===== PROVIDED RECORDS =====

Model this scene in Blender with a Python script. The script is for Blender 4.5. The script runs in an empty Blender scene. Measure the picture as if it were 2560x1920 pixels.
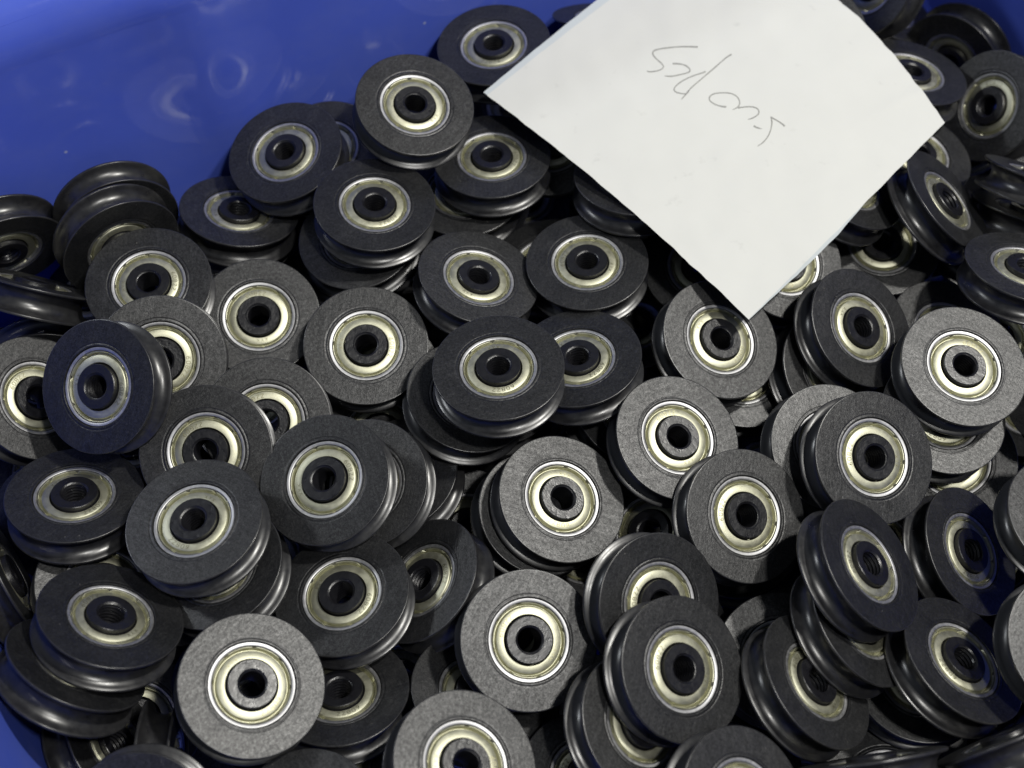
import bpy, bmesh, math, random
from mathutils import Vector, Matrix, noise

scene = bpy.context.scene
MM = 0.001
PI = math.pi

# ------------------------------------------------------------------ camera
F_PX, W_PX, H_PX = 3400.0, 2560.0, 1920.0
CAM_POS = Vector((0.0, -190.490, 338.882)) * MM
G = math.radians(90.0 - 60.65906)            # angle between the view axis and straight down
XV = Vector((1, 0, 0)); FWD = Vector((0, math.sin(G), -math.cos(G))); DOWN = Vector((0, -math.cos(G), -math.sin(G)))

cam_d = bpy.data.cameras.new("camera")
cam = bpy.data.objects.new("camera", cam_d)
scene.collection.objects.link(cam)
scene.camera = cam
cam.matrix_world = Matrix.Translation(CAM_POS) @ Matrix((XV, -DOWN, -FWD)).transposed().to_4x4()
cam_d.sensor_fit = 'HORIZONTAL'; cam_d.sensor_width = 36.0
cam_d.lens = 36.0 * F_PX / W_PX
cam_d.clip_start = 0.01; cam_d.clip_end = 20.0
cam_d.dof.use_dof = True; cam_d.dof.focus_distance = 0.380; cam_d.dof.aperture_fstop = 11.5

# ------------------------------------------------------------------ world and lamps
world = bpy.data.worlds.new("World"); scene.world = world
world.use_nodes = True
bg = world.node_tree.nodes['Background']
bg.inputs['Color'].default_value = (0.78, 0.86, 1.0, 1); bg.inputs['Strength'].default_value = 0.14

def lamp(name, direction, dist, size, power, color, target=(0, 0, 0)):
    d = bpy.data.lights.new(name, 'AREA'); d.shape = 'DISK'; d.size = size; d.energy = power; d.color = color
    o = bpy.data.objects.new(name, d); scene.collection.objects.link(o)
    v = Vector(direction).normalized(); o.location = v * dist + Vector(target)
    o.rotation_euler = v.to_track_quat('Z', 'Y').to_euler()
    return o
lamp("ceiling_lamp", (0.47, 0.11, 0.875), 1.10, 0.07, 8.9, (1.0, 0.975, 0.91))
lamp("ceiling_lamp", (0.28, -0.27, 0.92), 1.15, 0.08, 5.4, (1.0, 0.98, 0.93))

lamp("ceiling_lamp", (-0.76, 0.34, 0.55), 1.6, 0.16, 4.5, (0.93, 0.97, 1.0))

scene.view_settings.view_transform = 'Standard'; scene.view_settings.look = 'None'
scene.view_settings.exposure = 0.0; scene.view_settings.gamma = 1.0
scene.cycles.use_denoising = True
scene.cycles.max_bounces = 8
scene.cycles.sample_clamp_indirect = 1.5
scene.cycles.caustics_reflective = False; scene.cycles.caustics_refractive = False

# ------------------------------------------------------------------ materials
def mat(name):
    m = bpy.data.materials.new(name); m.use_nodes = True
    nt = m.node_tree; b = nt.nodes['Principled BSDF']
    return m, nt, b
def N(nt, t, **kw):
    n = nt.nodes.new(t)
    for k, v in kw.items():
        if k.startswith('i_'): n.inputs[k[2:].replace('_', ' ')].default_value = v
        else: setattr(n, k, v)
    return n
def coords(nt, scale=(1, 1, 1)):
    """object coordinates, shifted for every object so that no two look alike"""
    tc = N(nt, 'ShaderNodeTexCoord'); oi = N(nt, 'ShaderNodeObjectInfo')
    mul = N(nt, 'ShaderNodeMath', operation='MULTIPLY'); mul.inputs[1].default_value = 7.3
    nt.links.new(oi.outputs['Random'], mul.inputs[0])
    mp = N(nt, 'ShaderNodeMapping'); mp.inputs['Scale'].default_value = scale
    add = N(nt, 'ShaderNodeVectorMath', operation='ADD')
    nt.links.new(tc.outputs['Object'], add.inputs[0]); nt.links.new(mul.outputs[0], add.inputs[1])
    nt.links.new(add.outputs[0], mp.inputs['Vector'])
    return mp.outputs[0], oi.outputs['Random']
def noise_tex(nt, vec, scale, detail=4.0, rough=0.6):
    n = N(nt, 'ShaderNodeTexNoise'); n.inputs['Scale'].default_value = scale
    n.inputs['Detail'].default_value = detail; n.inputs['Roughness'].default_value = rough
    nt.links.new(vec, n.inputs['Vector']); return n.outputs['Fac']
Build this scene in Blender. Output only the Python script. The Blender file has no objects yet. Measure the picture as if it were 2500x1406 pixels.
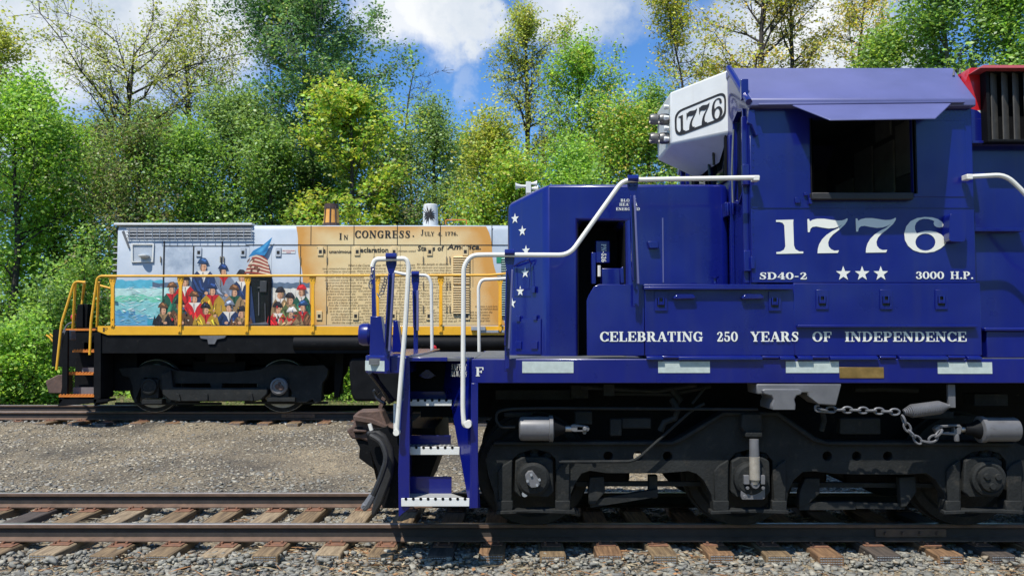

=====

STATED GOAL: Your task is to retype all the entries exactly and leave out any pictures.

WRITTEN RESPONSE:
Model this scene in Blender with a Python script. The script is for Blender 4.5. The script runs in an empty Blender scene. Measure the picture as if it were 2560x1920 pixels.
import bpy, bmesh, math, random
from mathutils import Vector, Matrix, noise

scene = bpy.context.scene
MM = 0.001
PI = math.pi

# ------------------------------------------------------------------ camera
F_PX, W_PX, H_PX = 3400.0, 2560.0, 1920.0
CAM_POS = Vector((0.0, -190.490, 338.882)) * MM
G = math.radians(90.0 - 60.65906)            # angle between the view axis and straight down
XV = Vector((1, 0, 0)); FWD = Vector((0, math.sin(G), -math.cos(G))); DOWN = Vector((0, -math.cos(G), -math.sin(G)))

cam_d = bpy.data.cameras.new("camera")
cam = bpy.data.objects.new("camera", cam_d)
scene.collection.objects.link(cam)
scene.camera = cam
cam.matrix_world = Matrix.Translation(CAM_POS) @ Matrix((XV, -DOWN, -FWD)).transposed().to_4x4()
cam_d.sensor_fit = 'HORIZONTAL'; cam_d.sensor_width = 36.0
cam_d.lens = 36.0 * F_PX / W_PX
cam_d.clip_start = 0.01; cam_d.clip_end = 20.0
cam_d.dof.use_dof = True; cam_d.dof.focus_distance = 0.380; cam_d.dof.aperture_fstop = 11.5

# ------------------------------------------------------------------ world and lamps
world = bpy.data.worlds.new("World"); scene.world = world
world.use_nodes = True
bg = world.node_tree.nodes['Background']
bg.inputs['Color'].default_value = (0.78, 0.86, 1.0, 1); bg.inputs['Strength'].default_value = 0.14

def lamp(name, direction, dist, size, power, color, target=(0, 0, 0)):
    d = bpy.data.lights.new(name, 'AREA'); d.shape = 'DISK'; d.size = size; d.energy = power; d.color = color
    o = bpy.data.objects.new(name, d); scene.collection.objects.link(o)
    v = Vector(direction).normalized(); o.location = v * dist + Vector(target)
    o.rotation_euler = v.to_track_quat('Z', 'Y').to_euler()
    return o
lamp("ceiling_lamp", (0.47, 0.11, 0.875), 1.10, 0.07, 8.9, (1.0, 0.975, 0.91))
lamp("ceiling_lamp", (0.28, -0.27, 0.92), 1.15, 0.08, 5.4, (1.0, 0.98, 0.93))

lamp("ceiling_lamp", (-0.76, 0.34, 0.55), 1.6, 0.16, 4.5, (0.93, 0.97, 1.0))

scene.view_settings.view_transform = 'Standard'; scene.view_settings.look = 'None'
scene.view_settings.exposure = 0.0; scene.view_settings.gamma = 1.0
scene.cycles.use_denoising = True
scene.cycles.max_bounces = 8
scene.cycles.sample_clamp_indirect = 1.5
scene.cycles.caustics_reflective = False; scene.cycles.caustics_refractive = False

# ------------------------------------------------------------------ materials
def mat(name):
    m = bpy.data.materials.new(name); m.use_nodes = True
    nt = m.node_tree; b = nt.nodes['Principled BSDF']
    return m, nt, b
def N(nt, t, **kw):
    n = nt.nodes.new(t)
    for k, v in kw.items():
        if k.startswith('i_'): n.inputs[k[2:].replace('_', ' ')].default_value = v
        else: setattr(n, k, v)
    return n
def coords(nt, scale=(1, 1, 1)):
    """object coordinates, shifted for every object so that no two look alike"""
    tc = N(nt, 'ShaderNodeTexCoord'); oi = N(nt, 'ShaderNodeObjectInfo')
    mul = N(nt, 'ShaderNodeMath', operation='MULTIPLY'); mul.inputs[1].default_value = 7.3
    nt.links.new(oi.outputs['Random'], mul.inputs[0])
    mp = N(nt, 'ShaderNodeMapping'); mp.inputs['Scale'].default_value = scale
    add = N(nt, 'ShaderNodeVectorMath', operation='ADD')
    nt.links.new(tc.outputs['Object'], add.inputs[0]); nt.links.new(mul.outputs[0], add.inputs[1])
    nt.links.new(add.outputs[0], mp.inputs['Vector'])
    return mp.outputs[0], oi.outputs['Random']
def noise_tex(nt, vec, scale, detail=4.0, rough=0.6):
    n = N(nt, 'ShaderNodeTexNoise'); n.inputs['Scale'].default_value = scale
    n.inputs['Detail'].default_value = detail; n.inputs['Roughness'].default_value = rough
    nt.links.new(vec, n.inputs['Vector']); return n.outputs['Fac']
Build this scene in Blender. Output only the Python script. The Blender file has no objects yet. Measure the picture as if it were 2500x1406 pixels.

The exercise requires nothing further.